[START OF DATASET EXCERPT]
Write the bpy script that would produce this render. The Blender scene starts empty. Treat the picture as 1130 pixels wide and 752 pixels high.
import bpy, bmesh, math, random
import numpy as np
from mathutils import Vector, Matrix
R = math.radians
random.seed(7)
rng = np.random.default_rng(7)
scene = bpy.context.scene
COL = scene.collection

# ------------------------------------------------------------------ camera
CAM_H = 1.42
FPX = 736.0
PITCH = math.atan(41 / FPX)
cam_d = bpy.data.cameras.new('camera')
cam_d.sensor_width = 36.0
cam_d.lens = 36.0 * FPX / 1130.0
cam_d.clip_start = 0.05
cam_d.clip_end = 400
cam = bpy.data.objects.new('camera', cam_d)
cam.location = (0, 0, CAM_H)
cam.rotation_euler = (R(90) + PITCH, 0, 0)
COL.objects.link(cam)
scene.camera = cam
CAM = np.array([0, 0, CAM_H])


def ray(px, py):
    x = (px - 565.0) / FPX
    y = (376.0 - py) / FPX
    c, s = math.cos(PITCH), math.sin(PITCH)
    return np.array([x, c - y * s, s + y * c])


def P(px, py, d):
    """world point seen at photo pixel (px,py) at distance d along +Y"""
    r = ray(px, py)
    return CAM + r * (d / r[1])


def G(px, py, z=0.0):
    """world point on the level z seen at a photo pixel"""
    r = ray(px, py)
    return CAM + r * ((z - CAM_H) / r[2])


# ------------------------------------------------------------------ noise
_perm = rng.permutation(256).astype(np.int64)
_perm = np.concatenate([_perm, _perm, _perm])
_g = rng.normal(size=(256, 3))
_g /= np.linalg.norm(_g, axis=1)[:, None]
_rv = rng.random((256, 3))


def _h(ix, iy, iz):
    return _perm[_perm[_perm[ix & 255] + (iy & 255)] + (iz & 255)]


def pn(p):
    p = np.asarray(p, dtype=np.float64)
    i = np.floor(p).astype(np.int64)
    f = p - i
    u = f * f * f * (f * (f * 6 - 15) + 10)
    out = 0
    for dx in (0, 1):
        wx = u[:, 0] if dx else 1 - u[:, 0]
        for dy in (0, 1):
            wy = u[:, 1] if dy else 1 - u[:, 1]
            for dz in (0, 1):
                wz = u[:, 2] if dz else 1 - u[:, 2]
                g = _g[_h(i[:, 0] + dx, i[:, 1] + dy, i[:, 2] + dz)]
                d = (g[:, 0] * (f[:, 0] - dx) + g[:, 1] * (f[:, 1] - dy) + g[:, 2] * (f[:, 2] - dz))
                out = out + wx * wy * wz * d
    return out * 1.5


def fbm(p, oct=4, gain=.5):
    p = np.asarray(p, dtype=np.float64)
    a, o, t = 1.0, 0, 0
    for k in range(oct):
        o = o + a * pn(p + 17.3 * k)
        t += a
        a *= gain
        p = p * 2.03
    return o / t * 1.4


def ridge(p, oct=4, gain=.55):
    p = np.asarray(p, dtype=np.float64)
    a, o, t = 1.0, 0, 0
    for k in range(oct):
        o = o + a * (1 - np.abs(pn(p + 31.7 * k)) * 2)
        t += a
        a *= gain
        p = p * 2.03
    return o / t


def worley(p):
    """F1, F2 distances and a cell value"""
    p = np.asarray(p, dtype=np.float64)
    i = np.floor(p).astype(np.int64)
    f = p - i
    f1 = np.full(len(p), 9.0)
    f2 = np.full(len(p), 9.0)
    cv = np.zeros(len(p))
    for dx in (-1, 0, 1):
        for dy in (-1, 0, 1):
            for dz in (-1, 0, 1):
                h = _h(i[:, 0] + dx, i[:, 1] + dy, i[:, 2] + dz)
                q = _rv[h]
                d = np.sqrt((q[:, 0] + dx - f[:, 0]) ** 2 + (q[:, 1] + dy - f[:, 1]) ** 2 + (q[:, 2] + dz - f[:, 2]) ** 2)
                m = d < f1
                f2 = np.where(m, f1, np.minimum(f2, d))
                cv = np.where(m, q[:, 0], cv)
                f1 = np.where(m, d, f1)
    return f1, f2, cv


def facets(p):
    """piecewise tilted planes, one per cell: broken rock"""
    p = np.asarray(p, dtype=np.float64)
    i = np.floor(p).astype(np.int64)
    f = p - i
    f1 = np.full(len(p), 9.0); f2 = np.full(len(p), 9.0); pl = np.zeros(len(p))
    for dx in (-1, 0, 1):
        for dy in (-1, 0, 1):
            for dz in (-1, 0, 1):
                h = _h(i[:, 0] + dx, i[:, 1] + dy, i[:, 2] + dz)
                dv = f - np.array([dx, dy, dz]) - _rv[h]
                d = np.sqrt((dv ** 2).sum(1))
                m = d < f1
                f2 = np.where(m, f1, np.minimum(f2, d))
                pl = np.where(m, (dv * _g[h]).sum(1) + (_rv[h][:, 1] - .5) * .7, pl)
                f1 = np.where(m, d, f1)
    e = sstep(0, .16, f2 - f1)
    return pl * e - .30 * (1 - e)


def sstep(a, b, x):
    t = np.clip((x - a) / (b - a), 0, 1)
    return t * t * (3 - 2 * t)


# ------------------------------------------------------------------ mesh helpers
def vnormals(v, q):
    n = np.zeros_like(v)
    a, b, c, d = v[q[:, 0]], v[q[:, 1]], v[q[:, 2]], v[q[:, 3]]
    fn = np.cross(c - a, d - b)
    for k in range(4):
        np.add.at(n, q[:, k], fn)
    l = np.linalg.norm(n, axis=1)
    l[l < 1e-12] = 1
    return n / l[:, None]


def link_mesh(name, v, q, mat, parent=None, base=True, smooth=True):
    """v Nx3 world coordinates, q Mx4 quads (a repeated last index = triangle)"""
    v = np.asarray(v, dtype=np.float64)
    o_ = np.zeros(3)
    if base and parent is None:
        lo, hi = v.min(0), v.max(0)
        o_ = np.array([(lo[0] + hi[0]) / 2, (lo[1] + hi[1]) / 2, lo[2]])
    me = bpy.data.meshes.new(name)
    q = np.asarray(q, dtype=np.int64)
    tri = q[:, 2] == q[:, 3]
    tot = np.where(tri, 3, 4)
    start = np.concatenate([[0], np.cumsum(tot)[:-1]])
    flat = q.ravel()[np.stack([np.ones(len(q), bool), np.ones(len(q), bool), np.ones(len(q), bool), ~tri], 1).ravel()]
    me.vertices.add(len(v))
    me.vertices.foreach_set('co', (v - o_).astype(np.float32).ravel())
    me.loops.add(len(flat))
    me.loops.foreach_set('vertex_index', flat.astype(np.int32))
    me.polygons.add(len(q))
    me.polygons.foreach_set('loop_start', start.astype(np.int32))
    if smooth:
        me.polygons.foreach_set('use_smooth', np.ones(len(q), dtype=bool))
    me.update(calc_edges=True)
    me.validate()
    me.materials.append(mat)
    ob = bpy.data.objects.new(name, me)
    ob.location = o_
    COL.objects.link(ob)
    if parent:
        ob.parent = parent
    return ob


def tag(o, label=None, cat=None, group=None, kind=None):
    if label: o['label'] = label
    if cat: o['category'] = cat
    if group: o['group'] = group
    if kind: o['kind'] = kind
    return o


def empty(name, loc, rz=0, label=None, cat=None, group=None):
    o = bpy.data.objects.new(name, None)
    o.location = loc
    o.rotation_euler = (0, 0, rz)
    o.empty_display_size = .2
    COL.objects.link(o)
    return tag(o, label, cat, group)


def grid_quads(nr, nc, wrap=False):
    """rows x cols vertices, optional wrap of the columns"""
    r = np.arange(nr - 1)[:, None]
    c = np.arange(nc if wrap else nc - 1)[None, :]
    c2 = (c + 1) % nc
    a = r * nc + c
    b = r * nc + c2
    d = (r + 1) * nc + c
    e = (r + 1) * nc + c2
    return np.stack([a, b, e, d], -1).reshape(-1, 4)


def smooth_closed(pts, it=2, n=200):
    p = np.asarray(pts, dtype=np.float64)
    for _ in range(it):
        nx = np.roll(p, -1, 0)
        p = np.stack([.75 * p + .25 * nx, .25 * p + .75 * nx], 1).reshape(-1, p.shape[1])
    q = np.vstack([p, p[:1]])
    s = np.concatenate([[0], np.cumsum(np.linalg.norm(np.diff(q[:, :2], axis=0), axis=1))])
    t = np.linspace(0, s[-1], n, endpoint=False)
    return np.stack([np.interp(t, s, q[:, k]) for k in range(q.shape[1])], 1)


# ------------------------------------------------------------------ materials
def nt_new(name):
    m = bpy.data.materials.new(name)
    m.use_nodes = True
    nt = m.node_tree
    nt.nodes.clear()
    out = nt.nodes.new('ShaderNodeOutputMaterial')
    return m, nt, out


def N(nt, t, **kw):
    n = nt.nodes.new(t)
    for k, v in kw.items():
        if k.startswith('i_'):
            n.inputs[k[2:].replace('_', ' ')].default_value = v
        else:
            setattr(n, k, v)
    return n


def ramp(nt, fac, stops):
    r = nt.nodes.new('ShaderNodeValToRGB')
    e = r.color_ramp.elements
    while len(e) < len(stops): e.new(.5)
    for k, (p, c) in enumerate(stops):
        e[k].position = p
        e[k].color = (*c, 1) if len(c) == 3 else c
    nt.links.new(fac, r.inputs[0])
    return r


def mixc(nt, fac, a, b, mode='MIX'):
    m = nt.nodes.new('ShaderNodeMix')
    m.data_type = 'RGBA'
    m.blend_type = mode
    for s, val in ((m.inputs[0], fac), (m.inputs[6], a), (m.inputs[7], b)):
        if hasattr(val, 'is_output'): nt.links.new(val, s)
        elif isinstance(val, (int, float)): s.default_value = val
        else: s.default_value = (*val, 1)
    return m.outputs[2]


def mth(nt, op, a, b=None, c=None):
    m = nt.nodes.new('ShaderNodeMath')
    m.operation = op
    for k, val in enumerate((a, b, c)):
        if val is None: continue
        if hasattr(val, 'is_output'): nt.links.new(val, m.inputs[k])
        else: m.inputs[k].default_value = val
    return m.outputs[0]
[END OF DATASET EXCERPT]
**GIVEN INSTRUCTION**
Extract exactly the leading lines of the data, stopping at and including the line with "return _perm[_perm[_perm[ix &".

**RESPONSE TO THE EXERCISE**
Write the bpy script that would produce this render. The Blender scene starts empty. Treat the picture as 1130 pixels wide and 752 pixels high.
import bpy, bmesh, math, random
import numpy as np
from mathutils import Vector, Matrix
R = math.radians
random.seed(7)
rng = np.random.default_rng(7)
scene = bpy.context.scene
COL = scene.collection

# ------------------------------------------------------------------ camera
CAM_H = 1.42
FPX = 736.0
PITCH = math.atan(41 / FPX)
cam_d = bpy.data.cameras.new('camera')
cam_d.sensor_width = 36.0
cam_d.lens = 36.0 * FPX / 1130.0
cam_d.clip_start = 0.05
cam_d.clip_end = 400
cam = bpy.data.objects.new('camera', cam_d)
cam.location = (0, 0, CAM_H)
cam.rotation_euler = (R(90) + PITCH, 0, 0)
COL.objects.link(cam)
scene.camera = cam
CAM = np.array([0, 0, CAM_H])


def ray(px, py):
    x = (px - 565.0) / FPX
    y = (376.0 - py) / FPX
    c, s = math.cos(PITCH), math.sin(PITCH)
    return np.array([x, c - y * s, s + y * c])


def P(px, py, d):
    """world point seen at photo pixel (px,py) at distance d along +Y"""
    r = ray(px, py)
    return CAM + r * (d / r[1])


def G(px, py, z=0.0):
    """world point on the level z seen at a photo pixel"""
    r = ray(px, py)
    return CAM + r * ((z - CAM_H) / r[2])


# ------------------------------------------------------------------ noise
_perm = rng.permutation(256).astype(np.int64)
_perm = np.concatenate([_perm, _perm, _perm])
_g = rng.normal(size=(256, 3))
_g /= np.linalg.norm(_g, axis=1)[:, None]
_rv = rng.random((256, 3))


def _h(ix, iy, iz):
    return _perm[_perm[_perm[ix & 255] + (iy & 255)] + (iz & 255)]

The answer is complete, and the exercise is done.